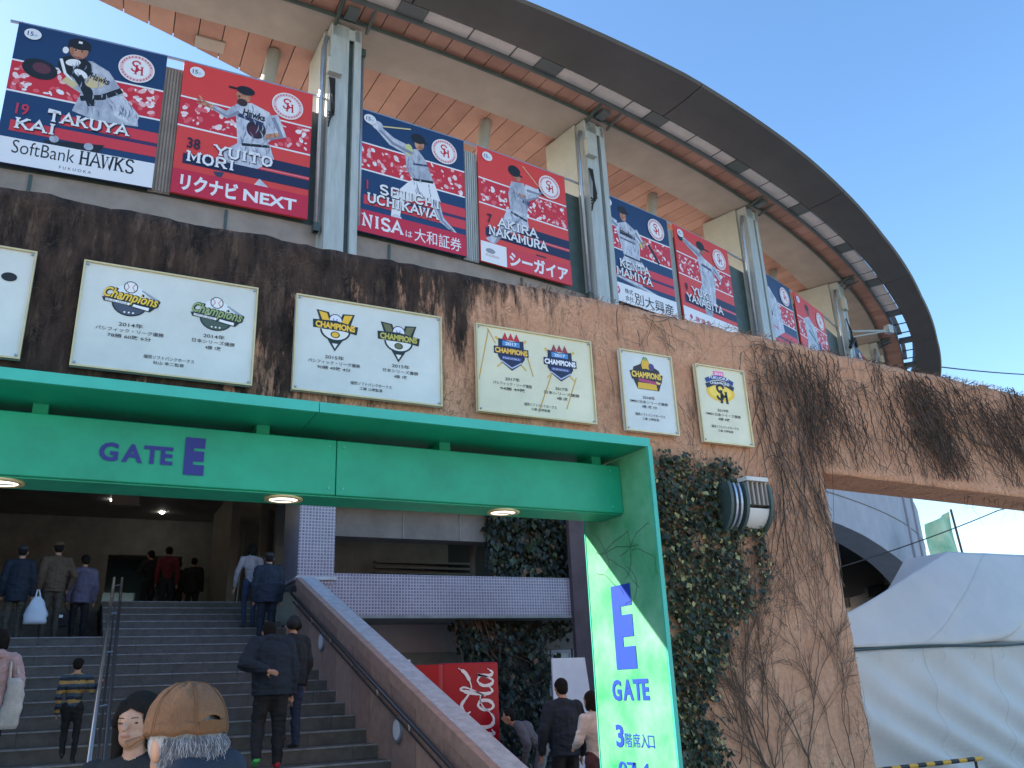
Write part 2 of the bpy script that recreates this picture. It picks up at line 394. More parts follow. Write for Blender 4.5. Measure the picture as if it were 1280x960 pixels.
# ---------------------------------------------------------------- stadium building
stad = thing('stadium', 'round stadium with dark curved roof edge, steel columns and reddish plank ceiling', 'stadium', (SC[0], 16.2, 0))
T0, T1 = -13.5, 70
def interp(tab):
    def f(t):
        if t <= tab[0][0]: return tab[0][1]
        for (a, b), (c, d) in zip(tab, tab[1:]):
            if t <= c: return b+(d-b)*(t-a)/(c-a)
        return tab[-1][1]
    return f
rA = lambda t: 53.9
rB = lambda t: 52.55
def rC(t): return min(51.0-.33*min(t, 26), rB(t)-.05)
rD = interp([(0,54.45),(10,54.42),(30,54.50),(40,54.78),(60,55.2)])
rE = interp([(0,54.88),(15,54.90),(30,55.08),(40,55.38),(60,55.9)])
rF = interp([(0,55.9),(5.6,56.16),(11,56.40),(17,56.36),(24,56.18),(31,56.18),(37,56.40),(44,56.90),(55,57.3),(70,57.5)])
TH = frange(T0, T1, 1.0)
# upper parapet, with the arched opening low on the right
def zb(t):
    xs = [(-20,5.3),(9,5.3),(14,6.0),(19,6.12),(20.5,6.06),(22.4,5.93),(24.8,5.66),(26.9,5.42),(29.4,5.0),(30.9,4.62),(31.8,4.45),(33.2,3.6),(34.2,0),(90,0)]
    for (a, b), (c, d) in zip(xs, xs[1:]):
        if a <= t <= c: return b+(d-b)*(t-a)/(c-a)
b = MB(); th = frange(T0, T1, .5); vs = []
for t in th:
    for r, z in ((SR-.05, zb(t)), (SR-.45, zb(t)), (SR-.45, 11.25), (SR-.05, 11.25)): vs.append(pol(t, r, z))
b.add(vs, [(4*i+k, 4*i+(k+1) % 4, 4*i+4+(k+1) % 4, 4*i+4+k) for i in range(len(th)-1) for k in range(4)]+[(0,1,2,3), tuple(4*(len(th)-1)+k for k in (3,2,1,0))])
o = b.build('parapet_wall', None, stad); o.data.materials.append(M_['parapet']); o.data.materials.append(M_['lilac_wall'])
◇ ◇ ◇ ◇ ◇
_Exercise objective_
Word for word, quote the lines above. Omit the pictures.

_Solution to this problem_
Write part 2 of the bpy script that recreates this picture. It picks up at line 394. More parts follow. Write for Blender 4.5. Measure the picture as if it were 1280x960 pixels.
# ---------------------------------------------------------------- stadium building
stad = thing('stadium', 'round stadium with dark curved roof edge, steel columns and reddish plank ceiling', 'stadium', (SC[0], 16.2, 0))
T0, T1 = -13.5, 70
def interp(tab):
    def f(t):
        if t <= tab[0][0]: return tab[0][1]
        for (a, b), (c, d) in zip(tab, tab[1:]):
            if t <= c: return b+(d-b)*(t-a)/(c-a)
        return tab[-1][1]
    return f
rA = lambda t: 53.9
rB = lambda t: 52.55
def rC(t): return min(51.0-.33*min(t, 26), rB(t)-.05)
rD = interp([(0,54.45),(10,54.42),(30,54.50),(40,54.78),(60,55.2)])
rE = interp([(0,54.88),(15,54.90),(30,55.08),(40,55.38),(60,55.9)])
rF = interp([(0,55.9),(5.6,56.16),(11,56.40),(17,56.36),(24,56.18),(31,56.18),(37,56.40),(44,56.90),(55,57.3),(70,57.5)])
TH = frange(T0, T1, 1.0)
# upper parapet, with the arched opening low on the right
def zb(t):
    xs = [(-20,5.3),(9,5.3),(14,6.0),(19,6.12),(20.5,6.06),(22.4,5.93),(24.8,5.66),(26.9,5.42),(29.4,5.0),(30.9,4.62),(31.8,4.45),(33.2,3.6),(34.2,0),(90,0)]
    for (a, b), (c, d) in zip(xs, xs[1:]):
        if a <= t <= c: return b+(d-b)*(t-a)/(c-a)
b = MB(); th = frange(T0, T1, .5); vs = []
for t in th:
    for r, z in ((SR-.05, zb(t)), (SR-.45, zb(t)), (SR-.45, 11.25), (SR-.05, 11.25)): vs.append(pol(t, r, z))
b.add(vs, [(4*i+k, 4*i+(k+1) % 4, 4*i+4+(k+1) % 4, 4*i+4+k) for i in range(len(th)-1) for k in range(4)]+[(0,1,2,3), tuple(4*(len(th)-1)+k for k in (3,2,1,0))])
o = b.build('parapet_wall', None, stad); o.data.materials.append(M_['parapet']); o.data.materials.append(M_['lilac_wall'])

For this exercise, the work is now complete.